Aim of the task: Write out the listing exactly as it is given.

Data provided:
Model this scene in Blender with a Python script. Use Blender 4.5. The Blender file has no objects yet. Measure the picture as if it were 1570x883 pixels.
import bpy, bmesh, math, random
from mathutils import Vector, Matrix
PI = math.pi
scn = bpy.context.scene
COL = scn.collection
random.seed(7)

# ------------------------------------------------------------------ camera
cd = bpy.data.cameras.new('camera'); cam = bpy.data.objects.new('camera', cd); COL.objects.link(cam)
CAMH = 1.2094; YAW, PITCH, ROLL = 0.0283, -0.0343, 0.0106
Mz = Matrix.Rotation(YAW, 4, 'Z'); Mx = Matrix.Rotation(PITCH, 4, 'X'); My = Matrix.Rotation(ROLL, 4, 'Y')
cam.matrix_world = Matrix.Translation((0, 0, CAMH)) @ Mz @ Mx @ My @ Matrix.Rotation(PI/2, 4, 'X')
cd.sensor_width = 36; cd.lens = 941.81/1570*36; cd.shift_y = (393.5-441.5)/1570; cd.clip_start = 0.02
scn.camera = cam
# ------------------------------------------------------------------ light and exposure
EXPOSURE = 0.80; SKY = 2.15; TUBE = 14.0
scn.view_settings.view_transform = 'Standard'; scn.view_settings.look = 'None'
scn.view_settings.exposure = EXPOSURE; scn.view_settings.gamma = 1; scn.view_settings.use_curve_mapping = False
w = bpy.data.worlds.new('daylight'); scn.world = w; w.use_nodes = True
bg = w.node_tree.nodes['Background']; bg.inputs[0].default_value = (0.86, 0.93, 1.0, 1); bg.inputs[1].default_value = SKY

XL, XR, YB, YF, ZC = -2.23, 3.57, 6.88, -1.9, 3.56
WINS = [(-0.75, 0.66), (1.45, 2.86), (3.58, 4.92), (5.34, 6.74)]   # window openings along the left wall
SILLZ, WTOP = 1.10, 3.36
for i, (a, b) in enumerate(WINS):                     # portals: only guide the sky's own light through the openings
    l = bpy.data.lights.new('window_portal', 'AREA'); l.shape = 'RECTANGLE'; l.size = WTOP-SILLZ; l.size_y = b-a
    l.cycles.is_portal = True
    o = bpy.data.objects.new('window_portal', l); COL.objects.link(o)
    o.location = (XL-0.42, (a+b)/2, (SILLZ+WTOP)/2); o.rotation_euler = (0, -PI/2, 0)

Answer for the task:
Model this scene in Blender with a Python script. Use Blender 4.5. The Blender file has no objects yet. Measure the picture as if it were 1570x883 pixels.
import bpy, bmesh, math, random
from mathutils import Vector, Matrix
PI = math.pi
scn = bpy.context.scene
COL = scn.collection
random.seed(7)

# ------------------------------------------------------------------ camera
cd = bpy.data.cameras.new('camera'); cam = bpy.data.objects.new('camera', cd); COL.objects.link(cam)
CAMH = 1.2094; YAW, PITCH, ROLL = 0.0283, -0.0343, 0.0106
Mz = Matrix.Rotation(YAW, 4, 'Z'); Mx = Matrix.Rotation(PITCH, 4, 'X'); My = Matrix.Rotation(ROLL, 4, 'Y')
cam.matrix_world = Matrix.Translation((0, 0, CAMH)) @ Mz @ Mx @ My @ Matrix.Rotation(PI/2, 4, 'X')
cd.sensor_width = 36; cd.lens = 941.81/1570*36; cd.shift_y = (393.5-441.5)/1570; cd.clip_start = 0.02
scn.camera = cam
# ------------------------------------------------------------------ light and exposure
EXPOSURE = 0.80; SKY = 2.15; TUBE = 14.0
scn.view_settings.view_transform = 'Standard'; scn.view_settings.look = 'None'
scn.view_settings.exposure = EXPOSURE; scn.view_settings.gamma = 1; scn.view_settings.use_curve_mapping = False
w = bpy.data.worlds.new('daylight'); scn.world = w; w.use_nodes = True
bg = w.node_tree.nodes['Background']; bg.inputs[0].default_value = (0.86, 0.93, 1.0, 1); bg.inputs[1].default_value = SKY

XL, XR, YB, YF, ZC = -2.23, 3.57, 6.88, -1.9, 3.56
WINS = [(-0.75, 0.66), (1.45, 2.86), (3.58, 4.92), (5.34, 6.74)]   # window openings along the left wall
SILLZ, WTOP = 1.10, 3.36
for i, (a, b) in enumerate(WINS):                     # portals: only guide the sky's own light through the openings
    l = bpy.data.lights.new('window_portal', 'AREA'); l.shape = 'RECTANGLE'; l.size = WTOP-SILLZ; l.size_y = b-a
    l.cycles.is_portal = True
    o = bpy.data.objects.new('window_portal', l); COL.objects.link(o)
    o.location = (XL-0.42, (a+b)/2, (SILLZ+WTOP)/2); o.rotation_euler = (0, -PI/2, 0)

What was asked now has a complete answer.